• Recorded data:
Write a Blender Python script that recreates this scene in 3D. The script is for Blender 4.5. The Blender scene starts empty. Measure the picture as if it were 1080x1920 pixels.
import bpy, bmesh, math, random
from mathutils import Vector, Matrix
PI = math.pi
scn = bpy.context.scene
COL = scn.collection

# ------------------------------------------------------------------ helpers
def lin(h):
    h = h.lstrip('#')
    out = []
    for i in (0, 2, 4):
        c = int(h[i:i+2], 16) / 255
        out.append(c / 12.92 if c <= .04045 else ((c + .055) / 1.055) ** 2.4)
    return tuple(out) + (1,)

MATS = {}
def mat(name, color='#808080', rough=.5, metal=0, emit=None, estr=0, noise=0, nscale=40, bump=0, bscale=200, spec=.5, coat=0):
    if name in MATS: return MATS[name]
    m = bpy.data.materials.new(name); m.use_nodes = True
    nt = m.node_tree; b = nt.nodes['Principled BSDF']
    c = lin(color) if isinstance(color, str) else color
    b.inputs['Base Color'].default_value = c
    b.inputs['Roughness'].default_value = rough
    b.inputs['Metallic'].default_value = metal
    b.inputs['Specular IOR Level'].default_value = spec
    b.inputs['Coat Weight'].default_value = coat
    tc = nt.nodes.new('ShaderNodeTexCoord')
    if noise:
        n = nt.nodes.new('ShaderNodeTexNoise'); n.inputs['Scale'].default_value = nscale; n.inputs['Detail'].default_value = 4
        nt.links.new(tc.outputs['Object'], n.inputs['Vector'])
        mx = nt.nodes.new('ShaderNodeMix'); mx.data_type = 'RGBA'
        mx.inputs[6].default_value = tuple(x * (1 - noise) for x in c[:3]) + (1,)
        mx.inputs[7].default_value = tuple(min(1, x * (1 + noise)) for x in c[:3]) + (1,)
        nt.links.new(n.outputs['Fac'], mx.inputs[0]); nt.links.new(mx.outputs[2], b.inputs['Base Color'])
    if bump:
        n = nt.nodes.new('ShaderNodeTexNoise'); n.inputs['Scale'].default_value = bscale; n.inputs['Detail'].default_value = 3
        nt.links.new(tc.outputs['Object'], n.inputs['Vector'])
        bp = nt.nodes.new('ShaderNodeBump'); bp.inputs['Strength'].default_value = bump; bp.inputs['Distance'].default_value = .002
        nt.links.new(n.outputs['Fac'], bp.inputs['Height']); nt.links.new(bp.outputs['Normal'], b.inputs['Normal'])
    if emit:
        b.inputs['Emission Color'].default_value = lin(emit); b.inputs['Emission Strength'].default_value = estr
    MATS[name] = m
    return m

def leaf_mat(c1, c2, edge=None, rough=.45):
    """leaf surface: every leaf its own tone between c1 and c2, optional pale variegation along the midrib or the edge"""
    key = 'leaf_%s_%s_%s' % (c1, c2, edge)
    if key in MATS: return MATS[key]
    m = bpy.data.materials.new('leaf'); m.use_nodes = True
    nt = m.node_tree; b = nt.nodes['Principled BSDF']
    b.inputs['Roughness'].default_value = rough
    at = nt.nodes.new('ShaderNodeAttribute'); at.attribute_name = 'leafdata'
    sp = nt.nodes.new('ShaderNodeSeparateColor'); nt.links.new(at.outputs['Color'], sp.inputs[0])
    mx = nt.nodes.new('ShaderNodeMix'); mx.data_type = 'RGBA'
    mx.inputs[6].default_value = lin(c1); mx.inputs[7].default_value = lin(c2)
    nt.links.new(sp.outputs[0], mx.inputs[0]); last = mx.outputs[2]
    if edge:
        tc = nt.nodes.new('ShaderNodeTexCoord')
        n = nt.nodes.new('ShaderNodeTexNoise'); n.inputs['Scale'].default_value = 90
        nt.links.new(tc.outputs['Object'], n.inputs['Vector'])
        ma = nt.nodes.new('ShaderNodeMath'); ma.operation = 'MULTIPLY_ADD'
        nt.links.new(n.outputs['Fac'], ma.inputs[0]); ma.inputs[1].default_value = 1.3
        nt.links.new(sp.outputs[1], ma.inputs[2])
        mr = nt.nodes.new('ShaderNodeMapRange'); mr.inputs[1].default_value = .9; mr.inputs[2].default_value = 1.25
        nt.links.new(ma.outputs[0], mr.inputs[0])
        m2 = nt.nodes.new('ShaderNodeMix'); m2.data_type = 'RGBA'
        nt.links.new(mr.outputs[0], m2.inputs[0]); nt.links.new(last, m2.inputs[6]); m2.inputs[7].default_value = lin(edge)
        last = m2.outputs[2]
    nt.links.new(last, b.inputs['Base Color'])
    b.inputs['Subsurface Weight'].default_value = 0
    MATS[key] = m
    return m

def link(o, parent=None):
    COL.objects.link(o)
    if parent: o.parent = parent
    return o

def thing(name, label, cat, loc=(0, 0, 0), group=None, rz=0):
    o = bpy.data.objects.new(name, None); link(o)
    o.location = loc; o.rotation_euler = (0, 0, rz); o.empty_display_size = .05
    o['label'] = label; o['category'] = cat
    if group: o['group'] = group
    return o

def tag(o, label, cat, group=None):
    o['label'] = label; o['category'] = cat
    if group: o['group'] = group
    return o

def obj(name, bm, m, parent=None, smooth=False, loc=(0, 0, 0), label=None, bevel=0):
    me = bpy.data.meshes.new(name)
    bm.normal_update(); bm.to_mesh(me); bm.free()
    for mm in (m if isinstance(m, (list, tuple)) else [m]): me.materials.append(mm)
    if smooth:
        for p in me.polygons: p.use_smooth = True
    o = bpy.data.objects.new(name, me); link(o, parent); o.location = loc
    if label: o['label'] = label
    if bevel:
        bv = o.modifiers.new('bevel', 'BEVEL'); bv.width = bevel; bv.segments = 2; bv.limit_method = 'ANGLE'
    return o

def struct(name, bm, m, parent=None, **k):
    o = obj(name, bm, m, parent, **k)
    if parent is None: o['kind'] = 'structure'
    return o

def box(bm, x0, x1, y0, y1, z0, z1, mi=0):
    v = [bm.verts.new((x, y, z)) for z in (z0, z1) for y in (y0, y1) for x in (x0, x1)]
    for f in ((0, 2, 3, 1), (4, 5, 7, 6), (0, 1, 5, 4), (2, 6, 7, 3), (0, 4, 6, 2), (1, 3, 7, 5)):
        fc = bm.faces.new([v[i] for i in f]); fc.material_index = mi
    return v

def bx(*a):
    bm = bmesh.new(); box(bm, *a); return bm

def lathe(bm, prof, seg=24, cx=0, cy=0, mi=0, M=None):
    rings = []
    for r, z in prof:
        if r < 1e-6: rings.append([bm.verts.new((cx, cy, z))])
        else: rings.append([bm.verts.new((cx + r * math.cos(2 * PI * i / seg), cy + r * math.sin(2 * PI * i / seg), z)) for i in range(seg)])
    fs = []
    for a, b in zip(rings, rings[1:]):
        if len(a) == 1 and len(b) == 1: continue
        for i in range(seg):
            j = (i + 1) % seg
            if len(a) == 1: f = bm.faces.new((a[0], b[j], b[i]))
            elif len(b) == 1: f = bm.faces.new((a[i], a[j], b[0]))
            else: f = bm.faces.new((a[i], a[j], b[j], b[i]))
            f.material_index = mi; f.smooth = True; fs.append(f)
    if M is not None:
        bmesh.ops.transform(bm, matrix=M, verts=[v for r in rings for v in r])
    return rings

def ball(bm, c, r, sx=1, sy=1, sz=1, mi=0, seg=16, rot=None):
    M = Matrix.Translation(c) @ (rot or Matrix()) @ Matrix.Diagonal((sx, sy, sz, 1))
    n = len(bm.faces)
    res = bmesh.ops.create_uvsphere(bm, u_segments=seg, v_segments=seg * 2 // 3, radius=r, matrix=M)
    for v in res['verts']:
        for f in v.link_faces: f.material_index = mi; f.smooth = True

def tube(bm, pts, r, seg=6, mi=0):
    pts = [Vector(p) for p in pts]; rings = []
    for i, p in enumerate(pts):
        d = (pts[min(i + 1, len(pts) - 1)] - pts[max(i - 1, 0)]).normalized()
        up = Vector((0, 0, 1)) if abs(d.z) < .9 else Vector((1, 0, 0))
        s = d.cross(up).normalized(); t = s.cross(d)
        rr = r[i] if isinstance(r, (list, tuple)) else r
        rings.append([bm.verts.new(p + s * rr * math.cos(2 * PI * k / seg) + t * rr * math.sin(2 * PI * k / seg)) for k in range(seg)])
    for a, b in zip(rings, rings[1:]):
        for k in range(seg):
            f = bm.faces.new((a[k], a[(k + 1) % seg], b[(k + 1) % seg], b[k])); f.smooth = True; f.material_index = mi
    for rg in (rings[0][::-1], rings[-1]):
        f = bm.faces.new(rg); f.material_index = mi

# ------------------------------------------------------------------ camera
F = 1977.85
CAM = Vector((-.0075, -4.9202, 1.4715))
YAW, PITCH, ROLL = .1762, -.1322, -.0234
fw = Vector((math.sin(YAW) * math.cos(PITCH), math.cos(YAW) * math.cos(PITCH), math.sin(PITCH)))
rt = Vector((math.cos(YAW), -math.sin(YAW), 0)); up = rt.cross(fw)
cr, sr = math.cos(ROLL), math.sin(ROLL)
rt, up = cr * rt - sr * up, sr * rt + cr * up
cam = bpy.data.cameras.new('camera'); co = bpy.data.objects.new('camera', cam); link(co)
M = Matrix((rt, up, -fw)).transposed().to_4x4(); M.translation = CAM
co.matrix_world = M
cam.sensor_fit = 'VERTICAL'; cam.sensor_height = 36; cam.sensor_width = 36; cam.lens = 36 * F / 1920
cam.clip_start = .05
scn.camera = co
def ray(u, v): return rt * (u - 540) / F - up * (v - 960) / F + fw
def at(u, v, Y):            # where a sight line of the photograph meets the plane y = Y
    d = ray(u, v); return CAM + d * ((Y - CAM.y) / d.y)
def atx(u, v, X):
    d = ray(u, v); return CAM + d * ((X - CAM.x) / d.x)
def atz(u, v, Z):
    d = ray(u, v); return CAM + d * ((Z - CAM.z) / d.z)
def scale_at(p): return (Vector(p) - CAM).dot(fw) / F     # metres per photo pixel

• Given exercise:
Can you write out the lines above, from the first one through the one containing "return tuple(out) + (1,)", exactly as they appear and nothing more?

• Full answer:
Write a Blender Python script that recreates this scene in 3D. The script is for Blender 4.5. The Blender scene starts empty. Measure the picture as if it were 1080x1920 pixels.
import bpy, bmesh, math, random
from mathutils import Vector, Matrix
PI = math.pi
scn = bpy.context.scene
COL = scn.collection

# ------------------------------------------------------------------ helpers
def lin(h):
    h = h.lstrip('#')
    out = []
    for i in (0, 2, 4):
        c = int(h[i:i+2], 16) / 255
        out.append(c / 12.92 if c <= .04045 else ((c + .055) / 1.055) ** 2.4)
    return tuple(out) + (1,)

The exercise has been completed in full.